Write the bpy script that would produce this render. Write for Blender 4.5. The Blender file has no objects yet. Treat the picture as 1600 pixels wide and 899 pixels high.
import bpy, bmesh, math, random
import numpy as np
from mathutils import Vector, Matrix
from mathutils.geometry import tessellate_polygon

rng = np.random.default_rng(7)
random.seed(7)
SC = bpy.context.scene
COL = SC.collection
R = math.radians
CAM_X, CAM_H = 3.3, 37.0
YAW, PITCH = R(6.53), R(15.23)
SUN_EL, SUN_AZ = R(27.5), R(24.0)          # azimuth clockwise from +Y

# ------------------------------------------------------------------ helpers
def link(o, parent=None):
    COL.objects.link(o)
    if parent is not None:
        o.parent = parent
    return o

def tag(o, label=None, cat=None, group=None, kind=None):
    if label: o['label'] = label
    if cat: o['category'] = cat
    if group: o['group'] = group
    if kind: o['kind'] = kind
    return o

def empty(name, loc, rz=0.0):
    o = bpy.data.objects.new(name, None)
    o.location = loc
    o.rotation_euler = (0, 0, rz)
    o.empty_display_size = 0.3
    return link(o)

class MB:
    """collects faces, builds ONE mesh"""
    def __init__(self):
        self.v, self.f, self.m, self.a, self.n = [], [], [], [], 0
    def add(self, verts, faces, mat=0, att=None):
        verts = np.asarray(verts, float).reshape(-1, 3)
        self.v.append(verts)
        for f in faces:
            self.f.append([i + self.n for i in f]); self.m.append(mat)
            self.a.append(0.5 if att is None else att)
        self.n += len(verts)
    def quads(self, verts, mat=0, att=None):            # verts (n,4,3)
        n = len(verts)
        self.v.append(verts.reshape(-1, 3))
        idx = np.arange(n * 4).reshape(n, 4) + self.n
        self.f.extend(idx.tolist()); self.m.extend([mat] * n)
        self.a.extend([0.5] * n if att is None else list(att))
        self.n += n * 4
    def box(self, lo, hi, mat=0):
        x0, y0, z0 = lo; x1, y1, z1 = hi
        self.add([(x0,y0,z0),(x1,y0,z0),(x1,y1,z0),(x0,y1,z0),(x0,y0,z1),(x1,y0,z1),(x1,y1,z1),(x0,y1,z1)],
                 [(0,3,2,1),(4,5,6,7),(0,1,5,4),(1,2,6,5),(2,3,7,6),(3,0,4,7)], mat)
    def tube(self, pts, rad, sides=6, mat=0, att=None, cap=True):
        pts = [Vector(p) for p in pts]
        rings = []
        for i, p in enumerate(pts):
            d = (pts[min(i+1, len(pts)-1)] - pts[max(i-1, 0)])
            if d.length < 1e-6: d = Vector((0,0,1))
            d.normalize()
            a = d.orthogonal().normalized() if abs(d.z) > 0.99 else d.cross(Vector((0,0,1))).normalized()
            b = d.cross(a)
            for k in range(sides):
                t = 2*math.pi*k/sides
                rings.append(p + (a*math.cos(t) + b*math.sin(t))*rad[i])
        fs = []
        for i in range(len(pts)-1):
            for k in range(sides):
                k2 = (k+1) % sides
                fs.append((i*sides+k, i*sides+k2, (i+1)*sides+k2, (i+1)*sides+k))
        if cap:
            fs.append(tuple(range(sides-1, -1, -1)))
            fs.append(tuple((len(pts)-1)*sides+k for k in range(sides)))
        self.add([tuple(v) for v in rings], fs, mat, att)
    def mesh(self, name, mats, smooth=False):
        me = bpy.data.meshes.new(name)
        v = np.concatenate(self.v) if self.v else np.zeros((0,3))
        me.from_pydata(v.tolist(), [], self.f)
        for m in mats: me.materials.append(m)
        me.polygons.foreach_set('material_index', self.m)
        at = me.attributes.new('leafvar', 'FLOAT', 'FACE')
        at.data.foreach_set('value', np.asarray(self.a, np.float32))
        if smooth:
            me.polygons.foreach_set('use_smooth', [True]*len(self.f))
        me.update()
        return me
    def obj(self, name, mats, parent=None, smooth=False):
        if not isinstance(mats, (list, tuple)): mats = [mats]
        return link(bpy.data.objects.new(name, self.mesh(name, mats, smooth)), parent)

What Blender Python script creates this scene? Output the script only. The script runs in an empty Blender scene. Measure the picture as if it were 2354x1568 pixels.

-----

The records above should be returned exactly.

§ **Expected answer**
Write the bpy script that would produce this render. Write for Blender 4.5. The Blender file has no objects yet. Treat the picture as 1600 pixels wide and 899 pixels high.
import bpy, bmesh, math, random
import numpy as np
from mathutils import Vector, Matrix
from mathutils.geometry import tessellate_polygon

rng = np.random.default_rng(7)
random.seed(7)
SC = bpy.context.scene
COL = SC.collection
R = math.radians
CAM_X, CAM_H = 3.3, 37.0
YAW, PITCH = R(6.53), R(15.23)
SUN_EL, SUN_AZ = R(27.5), R(24.0)          # azimuth clockwise from +Y

# ------------------------------------------------------------------ helpers
def link(o, parent=None):
    COL.objects.link(o)
    if parent is not None:
        o.parent = parent
    return o

def tag(o, label=None, cat=None, group=None, kind=None):
    if label: o['label'] = label
    if cat: o['category'] = cat
    if group: o['group'] = group
    if kind: o['kind'] = kind
    return o

def empty(name, loc, rz=0.0):
    o = bpy.data.objects.new(name, None)
    o.location = loc
    o.rotation_euler = (0, 0, rz)
    o.empty_display_size = 0.3
    return link(o)

class MB:
    """collects faces, builds ONE mesh"""
    def __init__(self):
        self.v, self.f, self.m, self.a, self.n = [], [], [], [], 0
    def add(self, verts, faces, mat=0, att=None):
        verts = np.asarray(verts, float).reshape(-1, 3)
        self.v.append(verts)
        for f in faces:
            self.f.append([i + self.n for i in f]); self.m.append(mat)
            self.a.append(0.5 if att is None else att)
        self.n += len(verts)
    def quads(self, verts, mat=0, att=None):            # verts (n,4,3)
        n = len(verts)
        self.v.append(verts.reshape(-1, 3))
        idx = np.arange(n * 4).reshape(n, 4) + self.n
        self.f.extend(idx.tolist()); self.m.extend([mat] * n)
        self.a.extend([0.5] * n if att is None else list(att))
        self.n += n * 4
    def box(self, lo, hi, mat=0):
        x0, y0, z0 = lo; x1, y1, z1 = hi
        self.add([(x0,y0,z0),(x1,y0,z0),(x1,y1,z0),(x0,y1,z0),(x0,y0,z1),(x1,y0,z1),(x1,y1,z1),(x0,y1,z1)],
                 [(0,3,2,1),(4,5,6,7),(0,1,5,4),(1,2,6,5),(2,3,7,6),(3,0,4,7)], mat)
    def tube(self, pts, rad, sides=6, mat=0, att=None, cap=True):
        pts = [Vector(p) for p in pts]
        rings = []
        for i, p in enumerate(pts):
            d = (pts[min(i+1, len(pts)-1)] - pts[max(i-1, 0)])
            if d.length < 1e-6: d = Vector((0,0,1))
            d.normalize()
            a = d.orthogonal().normalized() if abs(d.z) > 0.99 else d.cross(Vector((0,0,1))).normalized()
            b = d.cross(a)
            for k in range(sides):
                t = 2*math.pi*k/sides
                rings.append(p + (a*math.cos(t) + b*math.sin(t))*rad[i])
        fs = []
        for i in range(len(pts)-1):
            for k in range(sides):
                k2 = (k+1) % sides
                fs.append((i*sides+k, i*sides+k2, (i+1)*sides+k2, (i+1)*sides+k))
        if cap:
            fs.append(tuple(range(sides-1, -1, -1)))
            fs.append(tuple((len(pts)-1)*sides+k for k in range(sides)))
        self.add([tuple(v) for v in rings], fs, mat, att)
    def mesh(self, name, mats, smooth=False):
        me = bpy.data.meshes.new(name)
        v = np.concatenate(self.v) if self.v else np.zeros((0,3))
        me.from_pydata(v.tolist(), [], self.f)
        for m in mats: me.materials.append(m)
        me.polygons.foreach_set('material_index', self.m)
        at = me.attributes.new('leafvar', 'FLOAT', 'FACE')
        at.data.foreach_set('value', np.asarray(self.a, np.float32))
        if smooth:
            me.polygons.foreach_set('use_smooth', [True]*len(self.f))
        me.update()
        return me
    def obj(self, name, mats, parent=None, smooth=False):
        if not isinstance(mats, (list, tuple)): mats = [mats]
        return link(bpy.data.objects.new(name, self.mesh(name, mats, smooth)), parent)

What Blender Python script creates this scene? Output the script only. The script runs in an empty Blender scene. Measure the picture as if it were 2354x1568 pixels.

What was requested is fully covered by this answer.